Di tengah - tengah kondisi mencekam itu, humor terdengar sana sini.
"Napa PBB somo turung kata," celetuk seorang pria yang disambut tawa beberapa wanita.
"Ele Pemkot belum datang no PBB," sambung seorang pemuda.
Humor dalam suasana banjir itu, menurut Niko, aparat kelurahan tersebut, dikarenakan warga sudah menganggap banjir sebagai saudara kandung.
"Banjir di sini sudah tak bisa dihitung lagi," kata dia.

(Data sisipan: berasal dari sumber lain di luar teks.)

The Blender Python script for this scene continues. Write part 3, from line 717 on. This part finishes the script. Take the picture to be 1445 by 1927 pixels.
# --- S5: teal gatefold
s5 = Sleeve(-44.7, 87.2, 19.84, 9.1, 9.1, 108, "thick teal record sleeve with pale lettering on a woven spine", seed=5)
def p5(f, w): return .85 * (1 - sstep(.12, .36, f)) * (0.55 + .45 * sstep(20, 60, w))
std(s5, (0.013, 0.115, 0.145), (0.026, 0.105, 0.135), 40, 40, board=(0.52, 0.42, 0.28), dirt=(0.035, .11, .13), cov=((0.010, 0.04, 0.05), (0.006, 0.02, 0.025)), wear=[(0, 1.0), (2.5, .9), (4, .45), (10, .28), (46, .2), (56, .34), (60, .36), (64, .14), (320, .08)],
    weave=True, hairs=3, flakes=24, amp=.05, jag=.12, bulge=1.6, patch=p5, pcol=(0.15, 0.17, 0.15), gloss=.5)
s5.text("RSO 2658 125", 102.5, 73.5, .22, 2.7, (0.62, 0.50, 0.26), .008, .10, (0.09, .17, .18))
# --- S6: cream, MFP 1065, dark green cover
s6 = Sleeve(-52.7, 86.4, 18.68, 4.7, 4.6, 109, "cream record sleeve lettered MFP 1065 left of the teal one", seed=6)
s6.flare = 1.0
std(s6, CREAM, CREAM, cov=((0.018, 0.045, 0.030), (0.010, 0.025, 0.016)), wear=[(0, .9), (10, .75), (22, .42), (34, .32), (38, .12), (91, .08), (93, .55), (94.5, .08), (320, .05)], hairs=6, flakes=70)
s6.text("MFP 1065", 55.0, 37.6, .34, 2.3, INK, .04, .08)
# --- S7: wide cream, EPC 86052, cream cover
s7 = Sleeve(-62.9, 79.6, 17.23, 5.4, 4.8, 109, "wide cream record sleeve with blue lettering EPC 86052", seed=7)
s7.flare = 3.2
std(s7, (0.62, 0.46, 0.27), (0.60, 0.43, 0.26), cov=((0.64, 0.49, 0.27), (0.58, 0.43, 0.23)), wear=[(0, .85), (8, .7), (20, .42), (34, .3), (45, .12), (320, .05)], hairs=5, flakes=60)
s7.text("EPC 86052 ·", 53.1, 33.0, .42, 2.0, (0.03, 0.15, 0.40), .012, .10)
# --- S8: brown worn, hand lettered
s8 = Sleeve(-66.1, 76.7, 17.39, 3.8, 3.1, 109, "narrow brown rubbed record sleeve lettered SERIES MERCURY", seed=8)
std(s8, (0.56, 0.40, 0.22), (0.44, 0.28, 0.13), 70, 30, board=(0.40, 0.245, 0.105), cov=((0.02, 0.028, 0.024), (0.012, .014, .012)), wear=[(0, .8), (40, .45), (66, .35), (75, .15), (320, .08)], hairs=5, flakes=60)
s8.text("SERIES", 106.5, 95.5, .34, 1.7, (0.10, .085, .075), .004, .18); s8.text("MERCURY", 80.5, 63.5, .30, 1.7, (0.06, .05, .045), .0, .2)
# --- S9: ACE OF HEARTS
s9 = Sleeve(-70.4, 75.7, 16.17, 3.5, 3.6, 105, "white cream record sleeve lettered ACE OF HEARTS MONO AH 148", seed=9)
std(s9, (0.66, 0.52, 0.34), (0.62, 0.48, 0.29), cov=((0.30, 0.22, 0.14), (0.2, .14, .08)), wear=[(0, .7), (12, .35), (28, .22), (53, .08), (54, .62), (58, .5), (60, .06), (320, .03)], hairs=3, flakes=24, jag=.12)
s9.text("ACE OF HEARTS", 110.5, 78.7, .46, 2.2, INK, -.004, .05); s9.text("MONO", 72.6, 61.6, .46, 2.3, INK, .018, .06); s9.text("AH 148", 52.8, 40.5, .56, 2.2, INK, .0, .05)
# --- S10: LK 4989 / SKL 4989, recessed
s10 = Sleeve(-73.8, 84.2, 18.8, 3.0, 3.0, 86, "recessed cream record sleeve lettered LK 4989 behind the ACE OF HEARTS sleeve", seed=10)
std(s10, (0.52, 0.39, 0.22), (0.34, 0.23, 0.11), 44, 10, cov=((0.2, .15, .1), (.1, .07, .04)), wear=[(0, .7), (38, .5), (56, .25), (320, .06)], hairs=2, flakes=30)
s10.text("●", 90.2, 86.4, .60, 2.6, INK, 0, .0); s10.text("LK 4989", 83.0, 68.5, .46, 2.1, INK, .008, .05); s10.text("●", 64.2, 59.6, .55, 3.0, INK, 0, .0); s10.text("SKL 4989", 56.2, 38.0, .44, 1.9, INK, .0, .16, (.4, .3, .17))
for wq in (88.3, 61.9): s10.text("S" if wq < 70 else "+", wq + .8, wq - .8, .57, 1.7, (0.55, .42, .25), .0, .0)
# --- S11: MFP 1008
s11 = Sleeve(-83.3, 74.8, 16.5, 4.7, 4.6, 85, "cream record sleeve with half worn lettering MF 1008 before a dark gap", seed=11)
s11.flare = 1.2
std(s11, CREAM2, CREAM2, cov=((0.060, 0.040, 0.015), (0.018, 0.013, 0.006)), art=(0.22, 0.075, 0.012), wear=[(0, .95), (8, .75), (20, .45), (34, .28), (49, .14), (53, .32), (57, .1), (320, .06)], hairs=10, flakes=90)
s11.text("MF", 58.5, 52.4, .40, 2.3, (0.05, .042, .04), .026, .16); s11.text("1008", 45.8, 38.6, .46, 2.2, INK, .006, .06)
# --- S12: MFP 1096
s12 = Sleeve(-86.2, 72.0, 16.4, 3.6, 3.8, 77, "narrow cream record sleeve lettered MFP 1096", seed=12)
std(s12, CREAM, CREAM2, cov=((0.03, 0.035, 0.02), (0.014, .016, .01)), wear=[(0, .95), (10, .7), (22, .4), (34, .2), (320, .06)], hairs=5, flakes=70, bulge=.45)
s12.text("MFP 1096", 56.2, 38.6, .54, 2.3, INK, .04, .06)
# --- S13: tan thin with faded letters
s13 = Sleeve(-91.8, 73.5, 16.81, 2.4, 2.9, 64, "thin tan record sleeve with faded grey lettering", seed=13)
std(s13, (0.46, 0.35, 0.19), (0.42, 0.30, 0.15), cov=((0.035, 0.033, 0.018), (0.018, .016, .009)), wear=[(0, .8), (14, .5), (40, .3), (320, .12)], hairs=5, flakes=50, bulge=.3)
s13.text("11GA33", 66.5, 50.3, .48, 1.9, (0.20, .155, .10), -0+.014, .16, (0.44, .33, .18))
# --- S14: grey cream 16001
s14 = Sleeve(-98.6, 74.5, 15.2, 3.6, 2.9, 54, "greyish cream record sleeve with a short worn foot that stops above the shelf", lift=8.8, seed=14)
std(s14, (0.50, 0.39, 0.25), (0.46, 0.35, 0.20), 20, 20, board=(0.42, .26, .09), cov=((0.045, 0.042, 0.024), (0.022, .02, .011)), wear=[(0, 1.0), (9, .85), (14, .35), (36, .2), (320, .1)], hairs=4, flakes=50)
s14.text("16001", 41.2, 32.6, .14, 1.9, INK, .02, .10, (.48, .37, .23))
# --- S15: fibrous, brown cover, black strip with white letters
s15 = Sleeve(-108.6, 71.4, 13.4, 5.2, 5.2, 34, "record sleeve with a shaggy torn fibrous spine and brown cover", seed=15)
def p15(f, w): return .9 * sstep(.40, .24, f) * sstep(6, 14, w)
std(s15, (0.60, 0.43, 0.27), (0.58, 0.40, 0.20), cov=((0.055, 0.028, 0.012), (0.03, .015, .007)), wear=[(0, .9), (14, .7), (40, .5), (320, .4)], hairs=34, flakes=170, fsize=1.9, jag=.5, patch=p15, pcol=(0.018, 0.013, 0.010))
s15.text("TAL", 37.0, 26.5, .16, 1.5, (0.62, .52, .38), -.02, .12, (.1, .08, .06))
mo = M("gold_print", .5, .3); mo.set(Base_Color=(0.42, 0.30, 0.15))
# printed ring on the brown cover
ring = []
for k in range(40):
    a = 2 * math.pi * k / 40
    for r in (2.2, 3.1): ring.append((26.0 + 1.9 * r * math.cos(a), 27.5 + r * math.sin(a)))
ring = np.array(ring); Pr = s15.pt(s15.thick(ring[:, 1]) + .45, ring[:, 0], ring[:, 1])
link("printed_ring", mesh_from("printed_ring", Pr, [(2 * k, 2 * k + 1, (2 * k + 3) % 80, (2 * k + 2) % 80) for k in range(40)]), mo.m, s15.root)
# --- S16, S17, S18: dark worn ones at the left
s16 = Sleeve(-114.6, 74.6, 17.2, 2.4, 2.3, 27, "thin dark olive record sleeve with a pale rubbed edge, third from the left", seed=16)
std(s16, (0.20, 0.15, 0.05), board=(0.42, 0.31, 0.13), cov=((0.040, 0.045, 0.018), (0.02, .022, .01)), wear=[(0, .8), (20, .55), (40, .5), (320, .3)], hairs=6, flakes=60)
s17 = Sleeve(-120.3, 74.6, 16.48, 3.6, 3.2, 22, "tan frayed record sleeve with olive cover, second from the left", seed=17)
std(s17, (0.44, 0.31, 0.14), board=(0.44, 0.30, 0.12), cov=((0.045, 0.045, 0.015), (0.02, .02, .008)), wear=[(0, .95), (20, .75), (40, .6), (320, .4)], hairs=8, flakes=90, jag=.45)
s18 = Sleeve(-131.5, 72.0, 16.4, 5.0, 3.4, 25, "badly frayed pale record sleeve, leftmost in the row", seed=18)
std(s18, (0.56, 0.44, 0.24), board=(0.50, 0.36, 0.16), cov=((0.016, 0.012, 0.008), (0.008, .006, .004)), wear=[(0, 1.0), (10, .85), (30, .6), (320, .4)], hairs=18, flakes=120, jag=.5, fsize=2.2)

Ia mengestimasi banjir besar dan kecil dalam setahun bisa mencapai puluhan kali.
"50 kali?" tanya Tribun.
"Bisa," jawabnya.
Sebut dia, banjir terakhir terjadi bulan lalu.
Tak separah kali ini.
Dalam buku sejarah banjir kampung argentina, ia menyebut, banjir kali ini masik kategori sedang.
Banjir terparah, terjadi pada 15 Februari 2014 lalu.
"Kala itu air lewat tiang listrik, anda bayangkan saja," kata dia.
Ia berpendapat, seringnya kampung itu kebanjiran karena posisinya di samping sungai serta di dataran rendah.
Daerah keliling kampung itu memang berada di dataran tinggi.